Still, the airport had other options. Over the years the airport has accumulated almost $1 million from fuel sales, hangar rentals and other operations along with property taxes. With that cash in hand, the plan is for the board to go ahead and pay for the runway extension.

“This will be a 201-foot addition to our existing 4,800 foot runway,” said Seber. “That would give us a 5,001 foot runway. And with that length we can better serve a lot of the turbo-props that already fly in an out of the county, plus some of the bigger jets that currently fly to Huntingburg, Bloomington and Lawrenceville, Illinois.”

“We are very supportive of this,” said President of the Daviess County Commissioners Nathan Gabhart. “That airport is a great facility and provides quite an asset for the businesses in the community.”
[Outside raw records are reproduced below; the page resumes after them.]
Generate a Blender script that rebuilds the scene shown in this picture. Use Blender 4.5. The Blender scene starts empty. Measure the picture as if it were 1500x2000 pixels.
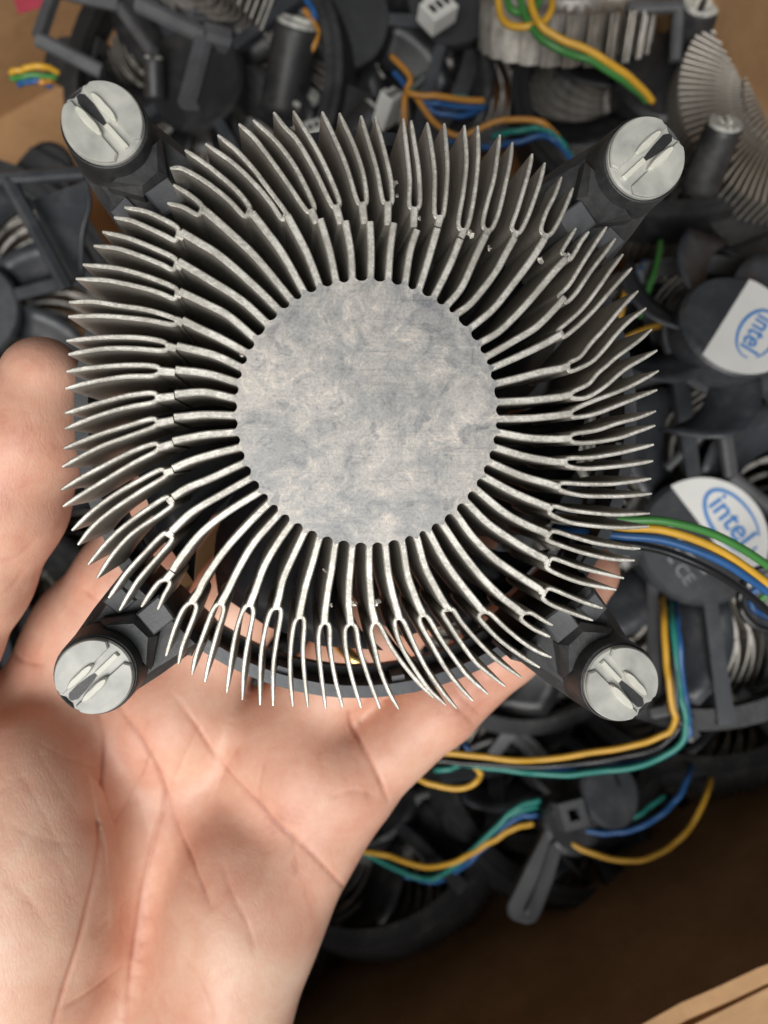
import bpy, bmesh, math, random
import numpy as np
from mathutils import Vector, Matrix, Quaternion

random.seed(7)
np.random.seed(7)
S = 0.001                       # everything below is written in millimetres
scene = bpy.context.scene
col = scene.collection

# ------------------------------------------------------------------ camera, light, exposure
CAM_Z, FPX = 105.0, 1538.0      # camera height above the heatsink face, focal length in photo pixels
cam_d = bpy.data.cameras.new('camera')
cam = bpy.data.objects.new('camera', cam_d); col.objects.link(cam)
cam.location = (0, 0, CAM_Z * S)
cam_d.sensor_fit = 'HORIZONTAL'; cam_d.sensor_width = 36.0
cam_d.lens = 36.0 * FPX / 1500.0
cam_d.clip_start = 0.005; cam_d.clip_end = 50
cam_d.dof.use_dof = True
cam_d.dof.focus_distance = 0.110
cam_d.dof.aperture_fstop = 24.0
scene.camera = cam

world = bpy.data.worlds.new('World'); scene.world = world
world.use_nodes = True
wbg = world.node_tree.nodes['Background']
wbg.inputs['Color'].default_value = (0.97, 0.99, 1.0, 1)
wbg.inputs['Strength'].default_value = 0.055

def area_light(name, loc, target, size, watts, color, size_y=None):
    d = bpy.data.lights.new(name, 'AREA')
    d.shape = 'RECTANGLE'; d.size = size; d.size_y = size_y or size
    d.energy = watts; d.color = color
    o = bpy.data.objects.new(name, d); col.objects.link(o)
    o.location = loc
    o.rotation_euler = (Vector(target) - Vector(loc)).to_track_quat('-Z', 'Y').to_euler()
    return o
# a window behind and to the left of the photographer, and the pale ceiling it lights
area_light('window_light', (-0.28, -0.80, 1.08), (0, 0, -0.03), 0.85, 20.0, (1.0, 0.97, 0.925))
area_light('ceiling_light', (0.15, -0.62, 1.6), (0, 0, -0.05), 0.8, 10.5, (0.95, 0.975, 1.0))

scene.view_settings.view_transform = 'Standard'
scene.view_settings.look = 'None'
scene.view_settings.gamma = 1.0
scene.view_settings.use_curve_mapping = False
scene.view_settings.exposure = 0.0
scene.cycles.use_denoising = True
scene.cycles.max_bounces = 5
scene.cycles.diffuse_bounces = 3
scene.cycles.glossy_bounces = 3
scene.cycles.use_light_tree = False

# ------------------------------------------------------------------ coordinates
def P(px, py, z):
    """world point (mm) seen at photo pixel (px, py), at height z"""
    k = (CAM_Z - z) / FPX
    return Vector(((px - 750) * k, (1000 - py) * k, z))

# ------------------------------------------------------------------ materials
MATS = {}
def nodes_of(name):
    m = bpy.data.materials.new(name); m.use_nodes = True
    nt = m.node_tree
    b = nt.nodes['Principled BSDF']
    MATS[name] = m
    return m, nt, b
def N(nt, typ, **kw):
    n = nt.nodes.new(typ)
    for k, v in kw.items():
        if k in n.inputs.keys() if hasattr(n.inputs, 'keys') else False:
            n.inputs[k].default_value = v
        else:
            setattr(n, k, v)
    return n
def noise(nt, scale, detail=4, rough=0.6, vec=None, dist=0.0):
    n = nt.nodes.new('ShaderNodeTexNoise')
    n.inputs['Scale'].default_value = scale
    n.inputs['Detail'].default_value = detail
    n.inputs['Roughness'].default_value = rough
    n.inputs['Distortion'].default_value = dist
    if vec is not None: nt.links.new(vec, n.inputs['Vector'])
    return n
def ramp(nt, fac, stops):
    r = nt.nodes.new('ShaderNodeValToRGB')
    els = r.color_ramp.elements
    while len(els) < len(stops): els.new(0.5)
    for e, (p, c) in zip(els, stops):
        e.position = p; e.color = (*c, 1) if len(c) == 3 else c
    nt.links.new(fac, r.inputs['Fac'])
    return r
def objvec(nt):
    return nt.nodes.new('ShaderNodeTexCoord').outputs['Object']
def bump(nt, b, height, strength, dist):
    n = nt.nodes.new('ShaderNodeBump')
    n.inputs['Strength'].default_value = strength
    n.inputs['Distance'].default_value = dist
    nt.links.new(height, n.inputs['Height'])
    nt.links.new(n.outputs['Normal'], b.inputs['Normal'])
    return n

def mat_plain(name, c, rough=0.5, metal=0.0, var=0.25, scale=180, bs=0.25, spec=0.5, rvar=0.12, dust=0.0):
    m, nt, b = nodes_of(name)
    v = objvec(nt)
    n = noise(nt, scale, 5, 0.65, v)
    lo = tuple(max(0, x * (1 - var)) for x in c); hi = tuple(min(1, x * (1 + var)) for x in c)
    r = ramp(nt, n.outputs['Fac'], [(0.3, lo), (0.7, hi)])
    colr = r.outputs['Color']
    if dust:
        dn = noise(nt, 70, 8, 0.78, v, 0.4)
        dr = ramp(nt, dn.outputs['Fac'], [(0.48, (0, 0, 0)), (0.75, (dust, dust, dust))])
        mx = nt.nodes.new('ShaderNodeMix'); mx.data_type = 'RGBA'
        nt.links.new(dr.outputs['Color'], mx.inputs[0]); nt.links.new(colr, mx.inputs[6]); mx.inputs[7].default_value = (0.17, 0.165, 0.155, 1)
        colr = mx.outputs[2]
    nt.links.new(colr, b.inputs['Base Color'])
    n3 = noise(nt, scale * 0.35, 3, 0.5, v)
    mr = nt.nodes.new('ShaderNodeMapRange')
    mr.inputs['To Min'].default_value = rough - rvar; mr.inputs['To Max'].default_value = rough + rvar
    nt.links.new(n3.outputs['Fac'], mr.inputs['Value'])
    nt.links.new(mr.outputs['Result'], b.inputs['Roughness'])
    b.inputs['Metallic'].default_value = metal
    b.inputs['Specular IOR Level'].default_value = spec
    n2 = noise(nt, scale * 8, 3, 0.6, v)
    bump(nt, b, n2.outputs['Fac'], bs, 0.0002)
    return m

mat_plain('plastic', (0.022, 0.0225, 0.024), 0.46, var=0.25, scale=140, bs=0.3, dust=0.30)
mat_plain('plastic_grey', (0.078, 0.080, 0.085), 0.5, var=0.2, scale=150, bs=0.3)
mat_plain('plastic_dark', (0.016, 0.0165, 0.018), 0.42, var=0.25, scale=120, bs=0.2, dust=0.25)
mat_plain('plastic_slate', (0.034, 0.037, 0.043), 0.42, var=0.2, scale=120, bs=0.2, dust=0.35)
mat_plain('rubber_black', (0.012, 0.012, 0.014), 0.4, var=0.2)
mat_plain('wire_yellow', (0.62, 0.34, 0.035), 0.38, var=0.12, bs=0.1)
mat_plain('wire_green', (0.05, 0.20, 0.045), 0.38, var=0.12, bs=0.1)
mat_plain('wire_teal', (0.02, 0.20, 0.165), 0.38, var=0.12, bs=0.1)
mat_plain('wire_blue', (0.022, 0.095, 0.26), 0.36, var=0.12, bs=0.1)
mat_plain('wire_orange', (0.55, 0.25, 0.045), 0.38, var=0.12, bs=0.1)
mat_plain('wire_black', (0.012, 0.012, 0.013), 0.3, var=0.12, bs=0.1)
mat_plain('label_white', (0.74, 0.73, 0.70), 0.45, var=0.05, scale=90, bs=0.1)
mat_plain('label_ink', (0.05, 0.22, 0.55), 0.5, var=0.08, scale=90, bs=0.05)
mat_plain('connector_white', (0.66, 0.66, 0.62), 0.45, var=0.08, scale=120, bs=0.15)
mat_plain('print_mark', (0.22, 0.23, 0.25), 0.5, var=0.3, scale=300, bs=0.1)
mat_plain('copper_dust', (0.42, 0.40, 0.36), 0.8, var=0.3, scale=900, bs=0.6)
mat_plain('gold', (0.85, 0.60, 0.22), 0.22, metal=1.0, var=0.08, bs=0.05)
mat_plain('red_print', (0.36, 0.04, 0.07), 0.6, var=0.15)
mat_plain('paper', (0.78, 0.76, 0.72), 0.7, var=0.06, scale=60)

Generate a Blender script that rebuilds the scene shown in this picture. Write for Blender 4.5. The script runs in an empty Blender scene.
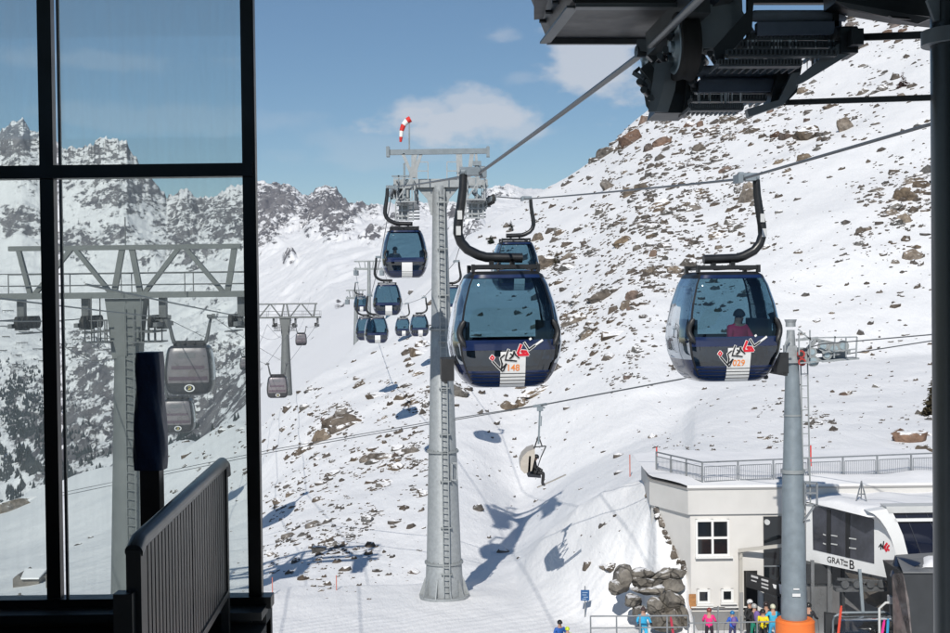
import bpy, math, random
import numpy as np
from mathutils import Vector, Matrix, noise as mnoise
R = math.radians
random.seed(7); rng = np.random.default_rng(11)
scene = bpy.context.scene
col = scene.collection
# ------------------------------------------------------------------ camera
F = 1300.0; CX, CY = 475.0, 316.5
PITCH = R(-1.0); ROLL = 0.012
cam_d = bpy.data.cameras.new('camera'); cam = bpy.data.objects.new('camera', cam_d); col.objects.link(cam)
cam_d.sensor_width = 36.0; cam_d.lens = 36.0*F/950.0
cam_d.clip_start = 0.1; cam_d.clip_end = 20000
CAMR = Matrix.Rotation(PITCH, 3, 'X') @ Matrix.Rotation(R(90), 3, 'X') @ Matrix.Rotation(-ROLL, 3, 'Z')
cam.matrix_world = CAMR.to_4x4()
scene.camera = cam
# ------------------------------------------------------------------ daylight
SUN = Vector((-0.15, -0.775, 0.615)).normalized()
world = bpy.data.worlds.new('World'); scene.world = world; world.use_nodes = True
nt = world.node_tree; nt.nodes.clear()
def WN(t, **k):
    n = nt.nodes.new(t)
    for a, b in k.items(): setattr(n, a, b)
    return n
wo = WN('ShaderNodeOutputWorld'); wb = WN('ShaderNodeBackground'); sky = WN('ShaderNodeTexSky')
sky.sky_type = 'NISHITA'; sky.sun_disc = False
sky.sun_elevation = math.asin(SUN.z); sky.sun_rotation = math.atan2(SUN.x, SUN.y)
sky.altitude = 1500; sky.air_density = 1.0; sky.dust_density = 0.35; sky.ozone_density = 1.7
wb.inputs['Strength'].default_value = 0.073
tc = WN('ShaderNodeTexCoord')
nt.links.new(wb.outputs[0], wo.inputs[0])
hs = WN('ShaderNodeHueSaturation'); hs.inputs['Hue'].default_value = 0.497; hs.inputs['Saturation'].default_value = 1.2; hs.inputs['Value'].default_value = 1.0
nt.links.new(sky.outputs[0], hs.inputs['Color'])
prev = hs.outputs[0]
def dirn(u, v):
    d = CAMR @ Vector(((u-CX)/F, -(v-CY)/F, -1)); return d.normalized()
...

Airport officials say the project they plan is pared down. They do not intend to extend the parallel taxiway out to 5,001 feet.

“This will include some additional dirt work, lighting and engineering,” said Seber. “We believe we can get it done for around $750,000 and still leave a good balance in the fund.”

The airport will have to be meticulous with the work because it will still need to be recognized by the FAA when it is completed. Now that the decision is made officials want to get the project moving soon.

“If it all goes as planned, we hope to bid the project soon and then begin the work in the spring,” said Seber. “That would be the optimum. Including all of the parts, the paving, dirt work, lighting and striping, we believe the construction could be finished in about a month’s time.”

The expansion though is about more than adding a couple hundred feet of pavement. It is what that couple hundred feet mean for facility and the community.

“We will be better able to serve a lot of the larger aircraft that already use our facility,” said Seber. “They will have a bigger margin of error in inclement weather and will be able to take off and land with heavier loads. In addition, larger jets will be able to use our airport instead of having to land at other area airports and then drive in. This is going to really be helpful for the business and industry in our community.”